Consumer confidence declined to the lowest level in eight months in April, undercut by concerns about rising gasoline prices and the wave of mortgage defaults. The New York-based Conference Board's index dropped below last year's average of 105.9.

This year's 23 percent increase in gasoline prices is taking a bite out of Americans' wallets, and the lingering housing slump threatens to erode their wealth. Fed policy makers are counting on an expanding job market to keep consumers spending.

``High gasoline prices are starting to weigh on consumer sentiment,'' said Russell Price, senior financial economist at H&R Block Financial Advisors in Detroit. ``The added burden is bound to wear on spending habits if gas prices remain elevated through the summer.''

Unsold Homes

The supply of homes for sale decreased to 3.745 million last month. At the current sales rate, that represents a 7.3 months' supply, the highest since October. The median price of an existing home fell 0.3 percent last month from a year ago to $217,000.

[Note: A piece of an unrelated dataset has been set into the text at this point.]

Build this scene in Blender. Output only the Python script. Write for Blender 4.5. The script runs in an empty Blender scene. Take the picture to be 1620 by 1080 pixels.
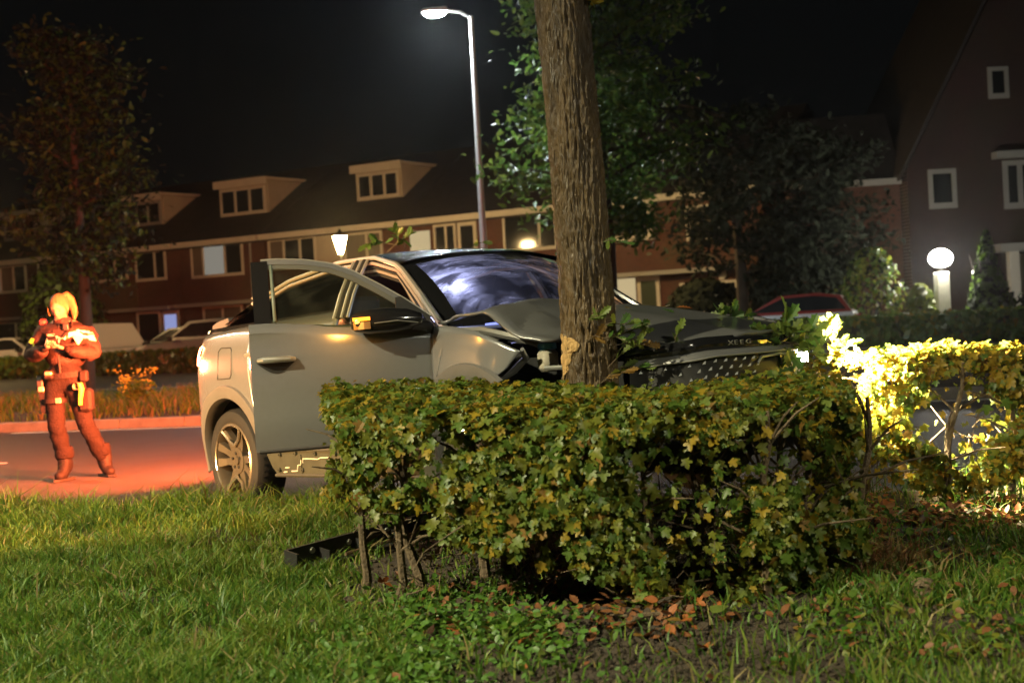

Another industry report earlier today showed a measure of home values in 20 metropolitan areas, the S&P/Case-Shiller home- price index, declined 1 percent in February from a year earlier, the biggest price drop since the index started in 2001.

The Commerce Department is forecast to report April 27 that gross domestic product increased at a 1.8 percent annualized pace in the first quarter, matching the smallest gain in four years.

Monthly figures on home resales are compiled from contract closings and may reflect sales agreed upon weeks or months earlier. Unusually warm weather at the end of 2006 helped bring out more house hunters than usual, contributing to a jump in resales in the first two months of 2007. After a January gain, existing home sales rose in February by the most in three years.

Weather Effect

March resales were probably pushed lower because ``the weather was particularly disruptive'' the prior month, said Mike Englund, chief economist at Action Economics LLC in Boulder, Colorado.

New home sales, a more timely barometer because they are recorded when a contract is signed, may reflect improved weather last month. A Commerce Department report tomorrow may show new home sales rose to an annual rate of 890,000 in March from 848,000 in the prior month, according to the median forecast in a Bloomberg survey. Sales of existing homes account for about 85 percent of the U.S. housing market, and new home sales make up the rest.

Defaults by subprime borrowers, or consumers with poor or limited credit histories, will limit sales this year and put more homes back on the market, economists said.

Foreclosures surged 47 percent last month from a year ago, RealtyTrac Inc. reported last week. The failure or sale of 50 subprime mortgage companies has tightened the supply of money for lending.

Fed Forecast

Fed policy makers, who forecast the economy will expand at a moderate rate as the drag from home-construction diminishes, expect a limited impact. Subprime spillovers ``appear to have been minimal,'' Fed Governor Frederic Mishkin said last week.

``Most borrowers are not likely to face a serious credit constraint,'' Mishkin said in a speech at Bard College in Annandale-on-Hudson, New York. ``The market could be bottoming out.''

Housing starts in March rose for the second consecutive month, Commerce Department data showed. Building permits, a sign of future construction, also increased.

Homebuilders' announcements last week suggested the market remains uneven. NVR Inc., the builder of Ryan Homes, reported that first-quarter profit beat analysts' estimates as orders rose 8 percent. Pulte Homes Inc. said new orders fell 21 percent in the first quarter from a year earlier, and it will report a loss.

D.R. Horton Inc., the second-largest U.S. homebuilder, reported an 85 percent plunge in its fiscal second-quarter profit as sales dropped by more than a quarter and the company had to walk away from options to buy land.

``I don't think the market is stabilizing,'' Chief Executive Officer Donald Tomnitz said on a conference call. ``Clearly our sales are not where we wanted them to be.'' The housing markets in California, Florida and Arizona ``are becoming tougher,'' he said.